Star free agent pair Harry Perryman and Isaac Cumming are yet to inform the club of their intentions beyond this season, while uncontracted gun James Peatling is another weighing rival interest.

The Giants have tabled a six-year deal to retain Perryman amid intense interest from Port Adelaide and Hawthorn, while Cumming is tossing up offers from Adelaide and Port Adelaide as well as a four-year deal to stay.

The club has now matched rival three-year deals to potentially retain Peatling, though a host of teams in the market for the onballer – including Melbourne, St Kilda, Collingwood, West Coast and the Western Bulldogs – are circling.

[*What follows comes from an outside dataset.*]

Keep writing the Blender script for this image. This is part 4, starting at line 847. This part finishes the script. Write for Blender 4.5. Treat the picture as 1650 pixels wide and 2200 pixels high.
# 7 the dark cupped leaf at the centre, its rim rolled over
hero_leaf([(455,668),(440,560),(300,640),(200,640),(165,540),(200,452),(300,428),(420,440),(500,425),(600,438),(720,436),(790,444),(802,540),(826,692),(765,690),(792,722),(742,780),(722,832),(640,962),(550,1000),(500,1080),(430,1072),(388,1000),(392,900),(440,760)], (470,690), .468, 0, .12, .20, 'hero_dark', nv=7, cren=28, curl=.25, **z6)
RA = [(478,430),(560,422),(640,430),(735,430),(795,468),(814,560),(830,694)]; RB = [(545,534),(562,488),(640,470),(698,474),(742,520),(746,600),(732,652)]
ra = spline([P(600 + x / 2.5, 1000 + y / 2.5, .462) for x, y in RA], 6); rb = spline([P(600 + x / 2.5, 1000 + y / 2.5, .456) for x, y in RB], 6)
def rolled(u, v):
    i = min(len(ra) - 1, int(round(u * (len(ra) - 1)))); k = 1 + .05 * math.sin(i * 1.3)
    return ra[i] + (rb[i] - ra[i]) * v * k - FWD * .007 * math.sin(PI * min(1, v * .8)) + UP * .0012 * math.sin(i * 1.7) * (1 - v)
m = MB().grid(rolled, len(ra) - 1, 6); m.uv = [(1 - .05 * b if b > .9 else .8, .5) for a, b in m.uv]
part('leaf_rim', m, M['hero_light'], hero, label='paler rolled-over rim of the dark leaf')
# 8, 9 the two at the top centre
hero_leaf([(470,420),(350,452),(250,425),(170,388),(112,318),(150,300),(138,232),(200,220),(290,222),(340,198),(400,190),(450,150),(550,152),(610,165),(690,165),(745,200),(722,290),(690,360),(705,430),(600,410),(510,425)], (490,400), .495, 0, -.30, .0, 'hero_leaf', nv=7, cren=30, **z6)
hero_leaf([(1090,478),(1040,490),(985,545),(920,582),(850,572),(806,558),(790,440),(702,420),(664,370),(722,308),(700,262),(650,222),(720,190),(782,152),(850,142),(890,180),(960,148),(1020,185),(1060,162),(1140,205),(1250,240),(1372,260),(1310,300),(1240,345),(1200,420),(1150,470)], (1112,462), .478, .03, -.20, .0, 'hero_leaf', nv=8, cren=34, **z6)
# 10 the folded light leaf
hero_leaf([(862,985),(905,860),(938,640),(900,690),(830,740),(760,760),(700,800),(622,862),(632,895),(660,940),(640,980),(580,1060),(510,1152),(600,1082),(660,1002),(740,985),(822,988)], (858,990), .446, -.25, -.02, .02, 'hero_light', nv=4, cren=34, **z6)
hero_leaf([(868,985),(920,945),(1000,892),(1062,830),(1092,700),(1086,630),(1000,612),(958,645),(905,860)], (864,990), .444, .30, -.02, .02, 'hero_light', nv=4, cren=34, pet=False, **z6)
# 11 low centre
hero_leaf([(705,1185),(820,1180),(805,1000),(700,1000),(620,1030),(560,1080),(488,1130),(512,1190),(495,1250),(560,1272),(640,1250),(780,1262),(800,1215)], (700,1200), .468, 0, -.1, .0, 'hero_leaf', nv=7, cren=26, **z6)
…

Harry Perryman and James Peatling at GWS training on September 3, 2024. Picture: Phil Hillyard

Veteran defender Nick Haynes is another who has featured semi-regularly for the Giants this season, making eight appearances, but looks destined for Carlton as an unrestricted free agent.

Indeed, the ongoing difficulty the club has had in retaining players is a big reason why the 2019 group perhaps hasn't made it back to the MCG on the last Saturday in September since that afternoon.

A total of 16 of the 22 that played in the 2019 Grand Final remain on an AFL list. However, should both Perryman and Haynes depart this summer, then the majority of those 16 would be playing for a rival side in 2025.

Jacob Hopper and Tim Taranto requested trades to Richmond, Jeremy Cameron departed for Geelong, Aidan Corr headed to North Melbourne, Zac Williams to Carlton, Adam Tomlinson to Melbourne and Jeremy Finlayson to Port Adelaide.

Perryman and Haynes could subsequently join them, vastly outnumbering the list of seven – Sam Taylor, Josh Kelly, Lachie Whitfield, Toby Greene, Harry Himmelberg, Brent Daniels and Adam Kennedy among them – that would have stayed.

Sam Taylor looks dejected after Greater Western Sydney's loss to Brisbane in the semi-final at Engie Stadium on September 14, 2024. Picture: AFL Photos

And that's why this year's collapse will leave a mark for the Giants. The club is still in the premiership window, its elite talent remains among the best in the competition, Kingsley's style stacks up, and their fantastic recent drafting history would suggest they can and should be able to replace anyone that leaves.

But the challenge only gets harder. The iron was hot, and the Giants didn't strike.

It will make for a summer of regret, but perhaps added motivation, in Western Sydney.